PhotoWhen the shock of Tuesday's stunning election results begins to wear off, consumers may start to wonder what a Trump administration might mean for their pocketbook. Will it help or hurt?

It's possible that many voters who pulled the lever for the GOP ticket were voting against the status quo and for change, hoping for better job opportunities and rising incomes, which have been stagnant since the recovery from the Great Recession.

Trump has said on numerous occasions that his first priority as president would be to “repeal and replace” Obamacare. Some consumers faced with skyrocketing premiums might be interested in an alternative. On the other hand, consumers who have health coverage only because they can't be denied due to a pre-existing condition might reasonably wonder how they would fare under a replacement plan.

Repealing Obamacare a challenge

But repealing the Affordable Care Act (ACA) may prove to be a tall order. While it is true that Republicans will control the White House, House, and Senate next year, they will still need the cooperation of some Democrats to get anything through the Senate.

In an interview with NPR, Jack Hoadley, a research professor at Georgetown University's Health Policy Institute, says the Trump Administration is more likely to use executive powers to tinker with Obamacare around the edges.

"They are probably, practically speaking, talking about leaving the ACA, as is, in place," Hoadley told NPR. "Then he can change the ACA to have it showcase the kinds of plans he wants to see in place."

Rising interest rates

The outlook for interest rates under a Trump administration remains unclear. The Wall Street Journal has been quick to point out that Trump's surprise victory makes a Federal Reserve rate hike less certain, since the markets have reacted negatively to the election results. It says the Fed is now much less likely to take any action that might introduce economic headwinds.

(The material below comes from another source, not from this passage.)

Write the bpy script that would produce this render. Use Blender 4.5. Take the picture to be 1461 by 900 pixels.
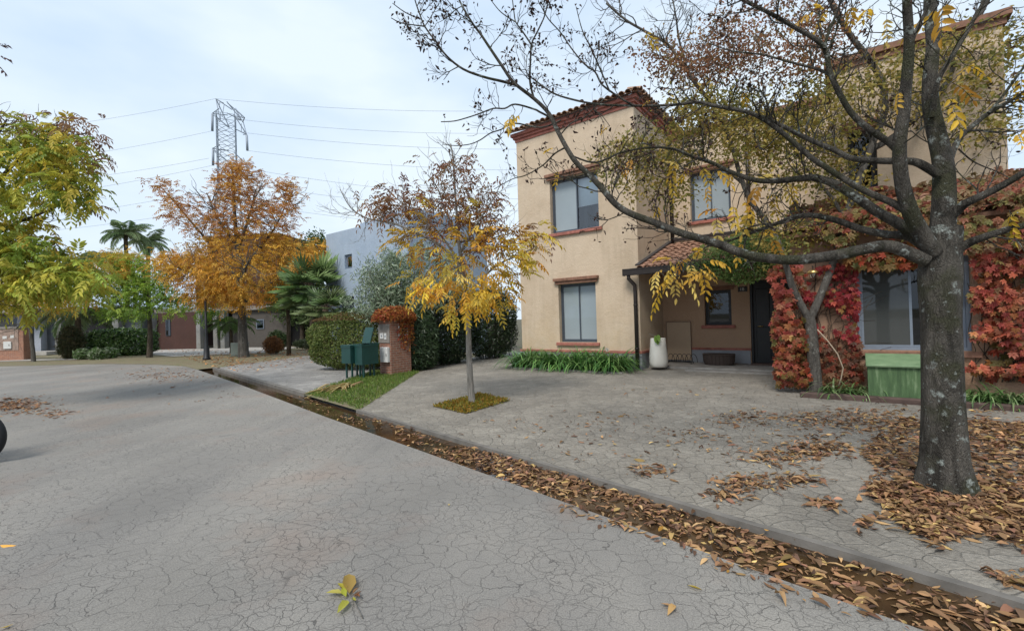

At the same time, Trump has been highly critical of the Fed's extended low interest rate policy and will likely replace Fed Chair Janet Yellen at the first opportunity. Consumers and investors should expect a rising interest rate environment, if not immediately, in the near future.

Gasoline prices should remain low

Short term, the election results may keep gasoline prices down for months, if not years. Bloomberg News reports the Trump victory likely makes it harder for OPEC to reach any kind of agreement later this month on capping oil production.

“The pressure on OPEC to come up with a deal only increases in the wake of Trump’s victory,” said Giovanni Staunovo, an analyst at UBS in Zurich told the news agency. “Even though the oil market is rebalancing, the political uncertainty in the short term leaves oil prices vulnerable to downside, that makes it more urgent for OPEC to act.”

Added pressure comes from Trump's stated support for U.S. energy production, which has lagged since OPEC began creating a world oil glut two years ago.

Consumer agency in the cross-hairs

Finally, the future of the Consumer Financial Protection Bureau (CFPB) could be very much in doubt. The agency, created by the Dodd-Frank legislation, has taken a large number of very consumer-friendly actions. In the process, it has earned the opposition from Republicans, as well as the financial institutions it is regulating.

As CNBC reports, the legal challenges facing the agency, created in 2010, may require Congress to make changes. The business network says those changes are almost certain to reduce the agency's power and make it less consumer friendly.